Monday, October 19, 2009

Jason Williams makes the transition to the NFL

By Ken Woods

Western alumnus Jason Williams recorded his first NFL tackle as a linebacker with the Dallas Cowboys against the Denver Broncos on Oct. 4.

For every Pop Warner player the dream of competing in the NFL looms in their mind at some point. Often those dreams don't become reality.

However, former Leatherneck and Dallas Cowboys linebacker Jason Williams is living the dream. After being selected in the third round (pick 69) of the 2009 NFL draft in April, Williams has successfully made the transition to the pro ranks.

Soon after Williams arrived, the Cowboys grabbed headlines for the destruction of their practice facility. Fearsome winds forced the domed structure to collapse. Williams was inside but safely made his way out.

"That was really crazy because it's one of those things where you have to react but you're kind of frozen," Williams said. "I did both, because I was watching it collapse but it seems my body was already moving, fortunately I got out without being hurt."

Once Williams made it through training camp, it was time to prepare for live competition in the preseason. The adjustment to a new spot on the field served as a learning curve.

"I just needed to get used to a new position, well in college I played linebacker too, but that was a lot closer to the line of scrimmage," Williams said. "Now I play further back, and I have to adjust to the play from a different angle so it was different for me in the preseason."

The learning curve did not stop between the sidelines; it also carried over into the film room. The NFL is much more detail oriented than the collegiate game.

"One day I might watch (film) for what the offensive line does, the next I might watch for what the quarterback does," Williams said. "In the NFL you have to really study players and their mannerisms. Players don't think they have tendencies, but when you watch film, you really get a chance to pick up on the things that give away plays or blocking schemes."

Entering the regular season, Williams suffered a high ankle sprain and could not compete for the first two weeks. He had not been injured during his time at Western; so managing it was something new for the linebacker.

Although the injury was not very serious, it proved to be one of the most difficult things to handle in his short NFL career.

"Dealing with being injured really bothered me," Williams said. "I had to miss the first two weeks, and I didn't really know how to handle it. I was anxious, and I have never really been injured before so it was challenging."

Williams came back in the third week and recorded a solo tackle in the contest. At Western he rarely came off the field, now he is used sparingly on defense and mostly on special teams.

He was prepared for his current role on the Cowboys from past experience at Hanson Field.

"It's actually not much different from freshman year," Williams said. "I was a redshirt freshman, and I had to watch and learn things without playing a lot. So it's really no different from then."

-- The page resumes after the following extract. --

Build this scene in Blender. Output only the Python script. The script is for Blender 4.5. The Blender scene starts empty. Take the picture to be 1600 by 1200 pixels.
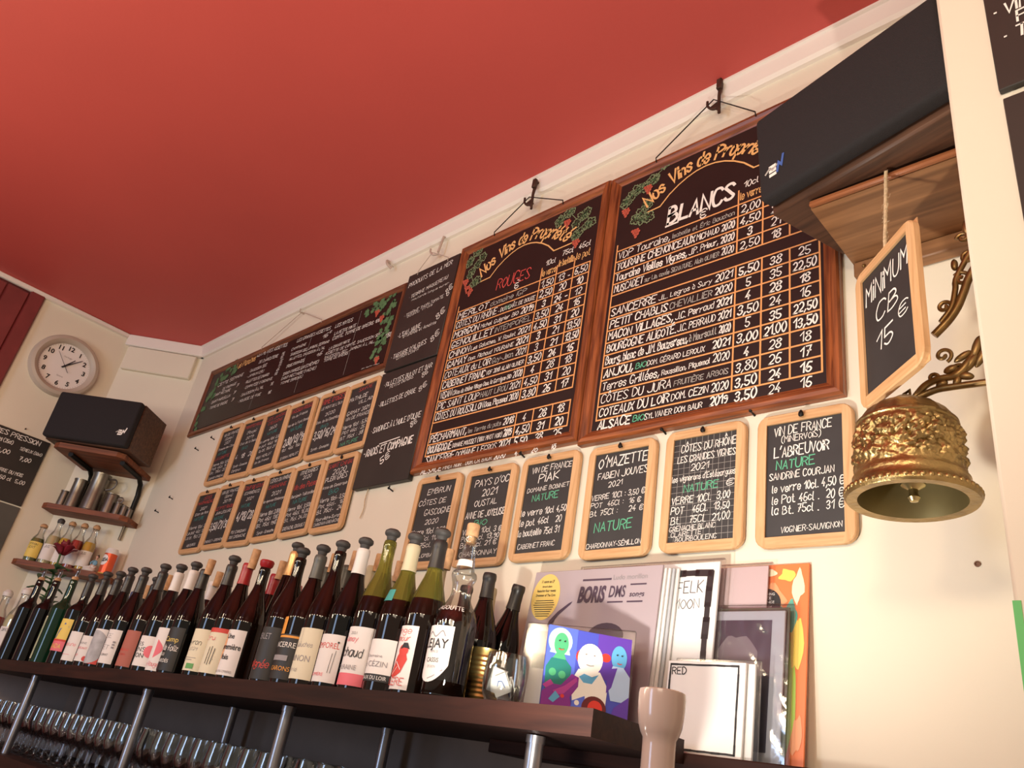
import bpy, bmesh, math, random
from mathutils import Vector, Matrix, noise
random.seed(7)
SC = bpy.context.scene
COL = SC.collection
PI = math.pi

# ------------------------------------------------------------------ camera
cam_d = bpy.data.cameras.new('camera')
cam_d.sensor_width = 36.0
cam_d.lens = 27.495
cam_d.clip_start = 0.02
cam = bpy.data.objects.new('camera', cam_d)
COL.objects.link(cam)
_r = Vector((0.72608878, 0.66881541, 0.15962778))
_d = Vector((-0.20509615, 0.43224327, -0.87812375))
_f = Vector((-0.65630073, 0.60485676, 0.45101845))
cam.matrix_world = Matrix(((_r.x, -_d.x, -_f.x, 0.0), (_r.y, -_d.y, -_f.y, 0.0), (_r.z, -_d.z, -_f.z, 1.25), (0, 0, 0, 1)))
SC.camera = cam

# ------------------------------------------------------------------ view, world, lights
SC.view_settings.view_transform = 'Standard'
SC.view_settings.look = 'None'
SC.view_settings.gamma = 1.0
SC.view_settings.use_curve_mapping = False
SC.view_settings.exposure = 0.10
w = bpy.data.worlds.new('room_light'); SC.world = w
w.use_nodes = True
w.node_tree.nodes['Background'].inputs[0].default_value = (1.0, 0.84, 0.66, 1)
w.node_tree.nodes['Background'].inputs[1].default_value = 0.30

def lamp(name, kind, loc, energy, color, size=0.1, target=None, size_y=None, spot=None, blend=0.5, spread=None):
    l = bpy.data.lights.new(name, kind)
    l.energy = energy; l.color = color
    if kind == 'AREA':
        l.size = size
        if size_y: l.shape = 'RECTANGLE'; l.size_y = size_y
        if spread: l.spread = spread
    else:
        l.shadow_soft_size = size
    if kind == 'SPOT':
        l.spot_size = spot; l.spot_blend = blend
    o = bpy.data.objects.new(name, l); COL.objects.link(o); o.location = loc
    if target is not None:
        o.rotation_euler = (Vector(target) - Vector(loc)).to_track_quat('-Z', 'Y').to_euler()
    return o

WARM = (1.0, 0.79, 0.54)
COOL = (0.86, 0.93, 1.0)
# pendant bulbs hanging over the bar counter, in front of the shelf
for k, (x, y, z, e) in enumerate(((-2.85, -0.45, 1.90, 15), (-2.20, -0.50, 1.95, 10), (-1.70, -0.50, 1.95, 9), (-1.20, -0.50, 1.98, 12), (-0.65, -0.48, 2.0, 15), (-0.05, -0.40, 2.0, 19))):
    lamp('pendant_bulb', 'POINT', (x, y, z), e, WARM, 0.085)
# the counter's work lamp, low in front of the records
lamp('work_lamp', 'SPOT', (-0.66, 0.59, 1.24), 28, (1.0, 0.93, 0.82), 0.02, target=(-0.76, 1.02, 2.10), spot=2.3, blend=0.9)
# shop window, far left and in front
lamp('shop_window', 'AREA', (-2.2, -3.4, 1.7), 42, (0.50, 0.68, 1.0), 0.9, target=(-2.2, 1.2, 1.5), size_y=1.9)
# back of the room
lamp('room_ceiling_lamp', 'AREA', (0.6, -2.2, 2.75), 26, (1.0, 0.82, 0.62), 1.4, target=(-0.6, 1.2, 1.2), size_y=1.0)

# ------------------------------------------------------------------ materials
MATS = {}
def _nt(name):
    m = bpy.data.materials.new(name); m.use_nodes = True
    return m, m.node_tree, m.node_tree.nodes['Principled BSDF']
def lin(c):
    return tuple(((v / 255) / 12.92 if v / 255 <= 0.04045 else ((v / 255 + 0.055) / 1.055) ** 2.4) for v in c)
def mat(name, col, rough=0.6, metal=0.0, var=0.0, scale=8.0, bump=0.0, bscale=60.0, spec=0.5, coat=0.0, trans=0.0, ior=1.5, sss=0):
    """plain procedural material: colour broken by noise, optional bump"""
    if name in MATS: return MATS[name]
    m, nt, p = _nt(name)
    c4 = (*col, 1)
    p.inputs['Base Color'].default_value = c4
    p.inputs['Roughness'].default_value = rough
    p.inputs['Metallic'].default_value = metal
    p.inputs['Specular IOR Level'].default_value = spec
    p.inputs['Coat Weight'].default_value = coat
    p.inputs['Transmission Weight'].default_value = trans
    p.inputs['IOR'].default_value = ior
    tc = nt.nodes.new('ShaderNodeTexCoord')
    if var > 0:
        n = nt.nodes.new('ShaderNodeTexNoise'); n.inputs['Scale'].default_value = scale; n.inputs['Detail'].default_value = 5
        r = nt.nodes.new('ShaderNodeValToRGB')
        r.color_ramp.elements[0].position = 0.3; r.color_ramp.elements[1].position = 0.7
        r.color_ramp.elements[0].color = (*[max(0, v * (1 - var)) for v in col], 1)
        r.color_ramp.elements[1].color = (*[min(1, v * (1 + var)) for v in col], 1)
        nt.links.new(tc.outputs['Object'], n.inputs['Vector']); nt.links.new(n.outputs['Fac'], r.inputs['Fac'])
        nt.links.new(r.outputs['Color'], p.inputs['Base Color'])
    if bump > 0:
        n2 = nt.nodes.new('ShaderNodeTexNoise'); n2.inputs['Scale'].default_value = bscale; n2.inputs['Detail'].default_value = 4
        b = nt.nodes.new('ShaderNodeBump'); b.inputs['Strength'].default_value = bump; b.inputs['Distance'].default_value = 0.004
        nt.links.new(tc.outputs['Object'], n2.inputs['Vector']); nt.links.new(n2.outputs['Fac'], b.inputs['Height'])
        nt.links.new(b.outputs['Normal'], p.inputs['Normal'])
    MATS[name] = m
    return m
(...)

In addition to limited playing time, Williams had to make adjustments in other areas on and off the field.

"It is really challenging trying to occupy my free time," Williams said. "We have a lot of down time, and it is difficult trying to manage it, so I have to really get used to that. On the field the players are much smarter at this level. I came from an FCS school, so the speed is a little faster, but the main difference is that everyone is smart. You have to be smart too because all the players are already good at this level, so the smartest players are usually the best."

Williams has received help in this area from veteran linebacker Bradie James. He has become a mentor to Williams in some instances and it has helped boost his football IQ.

"Me and Bradie James actually talk a lot, and he tells me that he was in this position before, so he knows how it is," Williams said. "He tells me about some mistakes I made on reads or helps me with the little things. He has been helpful."

Williams is only six weeks into his NFL career and the best part of his experience has been the people in the stands.

"The fans are just so passionate, and they really love their team," Williams said. "They come to the games with their faces painted, and they are pumped up like they are about to play. They can come up to you and they know your whole bio already. I have never seen fans like this."

He served as grand marshal at Homecoming during the Cowboys' bye week. Williams will return to regular season action next Sunday, Oct. 25 against the Atlanta Falcons.